Does that mean that every person who prays and reads scripture daily becomes a saint? Alas, no. And yes, there are plenty of non-religious people who make a positive difference in this world. There are a whole set of other sermons that can go into all of that. But as people of faith dedicated enough to show up in a hot church in a heat wave, and as people who want this world to be a better place, we need to do our best to link the two in our own lives. To get serious about prayer and scripture and spiritual practice, and to expect to be changed as we do it, into people who care about and act for others in this world. And you know what? That’s just what’s been happening here at St Michael’s. This place has been transforming, and it’s making a difference.

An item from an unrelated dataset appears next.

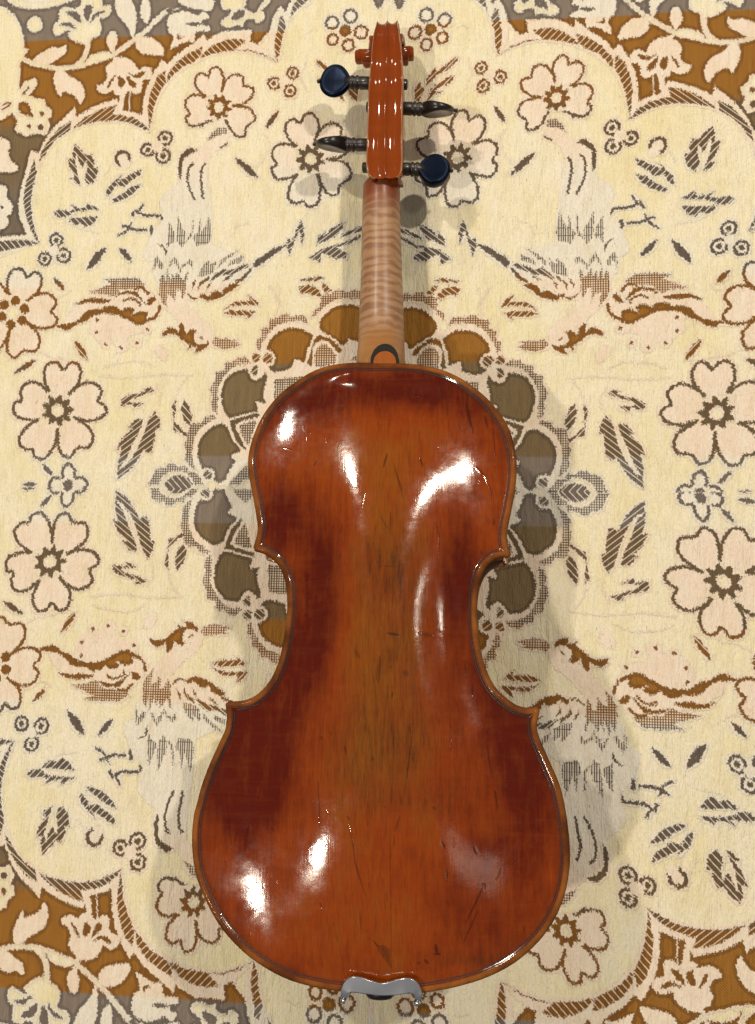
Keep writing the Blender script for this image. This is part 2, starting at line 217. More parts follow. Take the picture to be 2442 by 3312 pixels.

There are a whole lot of you who know a lot about prayer; and there are a whole lot of you exploring questions like reparations, welcome and outreach, how we can be a force for good in our neighborhood and the world. It’s not an accident that we’re talking like this now.

Jesus teaches us to pray, and to do it regularly; to be bold in our asking, to be as shameless as the guy who wakes up his friend at midnight and drags him out of bed, to be as gutsy as a child who makes demands of her parents. Not because it guarantees that we get things exactly as we want or wish. But because to ask boldly is to presume upon a relationship with God that demands everything of God and everything of us. If we ask, God is with us – God gives us the gift of the Holy Spirit, God present with us. And that does change us, every day. And through us, it changes others too.

What God says to us is this: be in relationship with me. Ask and you will receive, more than you thought possible; search and you will find, what you truly need, what you never expected; knock and doors you did not see will open. Love me, risk trusting me, and see how deeply I love you all. That is life, for all of us. And there is more to come.